To make the state persistent as the Windows are.

m9710797 added a commit to openMSX/openMSX that referenced this issue Mar 20, 2023
For example which windows (debuggables, sound settings, ...) were open,
which are the last used paths in file-open-dialogs, or how the OSD icons
or reversebar were configured, are now remembered after closing and
restarting openMSX.

This uses functionality from imgui_internal.h, this API is not
guaranteed to remain the same between different Dear ImGui versions.
Though it is a solution recommended by the Dear ImGui developers
themselves. For example see:
    ocornut/imgui#2564

I'm not happy about the current implementation. The main reason is that
currently we duplicate the to-be-serialized information in two
locations. And we have to keep those in sync. This is especially true
for the more dynamic info (like the 'debuggable' windows that are open,
this list depends on the specific MSX machine). One of the strong points
in the "Immediate Mode GUI paradigm" is that there is no duplicated
information. And thus there cannot be bugs in keeping the information in
sync. The current implementation violates that principle.

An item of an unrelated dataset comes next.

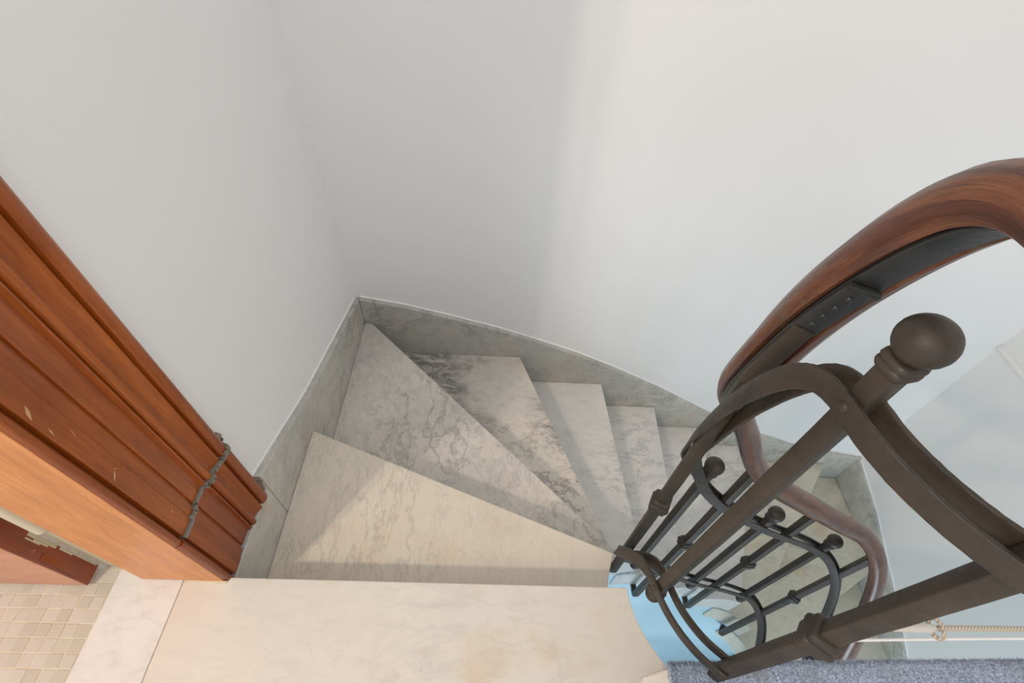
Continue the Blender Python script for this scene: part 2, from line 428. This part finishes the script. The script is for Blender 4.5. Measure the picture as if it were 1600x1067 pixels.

The reason why currently the information is duplicated is because of
object lifetime issues. Just before 'Dear ImGui' is shutdown, it still
writes the imgui.ini file, we want our extra information in that file.
But in the current code, when we shutdown 'Dear ImGui' we've already
deleted the 'ImGuiLayer' object which contains the information we want
to save. My first solution was to move the information to a new object
'ImGuiManager' which does have a longer lifetime than 'Dear ImGui'. But
as stated in the previous paragraph: currently this design leads to some
duplicated information that needs to be kept in sync.

I plan to refactor this in the following patches. But I already wanted
to push the current new functionality.

I already wanted to refactor 'ImGuiLayer' so that's it's split over
several smaller files. E.g. separate file for the debugger stuff, the
setting stuff, the media stuff, ... I'll give that higher priority, and
try to do it in a way that also resolves the lifetime issues.